Toshiba today unveiled the newest addition to its Thrive family of tablets: the Toshiba Thrive 7″. This compact model has nothing to do with the slimline, 10.1” AT200 tablet that the company showed at the IFA trade show in Berlin in September, but it does underscore how quickly technologies and designs in the tablet market are evolving. This 7” model is due out in December.
The Thrive 7″ — yes, the 7″ appears to be part of its official name for now — is the first truly 7” model announced with a high-resolution, 1280-by-800-pixel display, offering 225 pixels per inch. Samsung already announced at IFA that its Galaxy Tab 7.7 would have the same resolution, but that model has a 7.7-inch display. For some perspective, consider that this is also the resolution currently available on the Samsung Galaxy Tab 10.1 — but because the new Toshiba model packs the pixels into a smaller display, the pixels-per-inch figure is higher, which eliminates the dot-matrix effect that often plagues Android tablets.
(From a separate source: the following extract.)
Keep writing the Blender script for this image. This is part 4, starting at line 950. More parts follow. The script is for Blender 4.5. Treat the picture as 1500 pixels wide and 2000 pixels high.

Pixels clearly matter. When I tried a pre-production unit in advance of Toshiba’s announcement, the 7” Thrive had the sharpest, cleanest text I’ve seen yet on an Android tablet. The text rendering — something I’ve frequently cited as a weakness of Android 3.x Honeycomb tablets — appeared smooth. Google’s operating system may play some part in what I perceive as poor text rendering in other Android tablets, or maybe earlier tablet displays simply weren’t of a sufficiently high pixel depth to achieve the smooth text I crave. (Yes, the iPhone 4’s crisp Retina display has spoiled me when it comes to anything that shows dots.) Like the 10.1-inch Thrive before it, the 7-inch model uses Toshiba’s Adaptive Display and Resolution+ technology, which is supposed to help boost image quality, as well.
I immediately noticed that the display on the preproduction 7” Thrive looked vastly improved compared with that of the original Thrive — the new model had bright, vibrant colors. Toshiba has dispatched the noticeably large air gap between the glass and the LCD beneath, reducing glare to a minimum and increasing the perceived viewing angle. Toshiba also says that it has placed a coating on the screen to help with glare, but the company declines to get any more specific than that.
The pre-production 7-incher felt surprisingly lightweight, as well. When I held the 0.47”-thick tablet in one hand, it reminded me of holding a first-generation Kindle e-reader: It was mostly comfortable, but it still had room to slim down further (as e-readers have done over the years). What struck me was how balanced the 7” Thrive seemed — it felt as if it weighed less than its listed 0.88 pound, and it felt lighter than the first-generation 7” Galaxy Tab, which weighed 0.86 pound. The upcoming Galaxy Tab 7.7 will weigh even less at 0.75 pound, though, so while the 7” Thrive is light, it isn’t breaking any new ground in that respect.
What the new Thrive has that the Galaxy Tab 7.7 lacks is ports galore. You won’t find full-size ports here, though (as you do on its larger Thrive sibling). Under a single, neat flap are Micro-USB and Micro HDMI ports, and a MicroSD card slot.
The rest of the specs are par for the course for Android tablets. The 7” Thrive runs Android 3.2, a dual-core Nvidia Tegra 2 CPU, and 1GB of memory, and it comes in either 16GB or 32GB configurations. It has two cameras: a 2-megapixel front-facing camera and a 5-megapixel rear-facing camera, with LED flash. The new tablet also sports gyroscope and GPS functionality.
The one possible weakness of this tablet? Its price. Toshiba hasn’t finalized pricing, but the numbers the company has tossed out as possibilities appear to be a bit steep. According to Toshiba, the tablet will “probably cost” US$379 to US$399 for the 16GB version, and US$429 to US$449 for the 32GB model. Such costs seem high for a 7” tablet, though it’s worth noting that the inexpensive Lenovo A1 is $200 only because it skimps on internal memory, providing just 2GB.
Besides, Toshiba has plenty of time between now and the release for it to revise the pricing. I suspect Toshiba will have to, if Amazon’s Kindle tablet proves to be the competitive force that everyone expects it to be.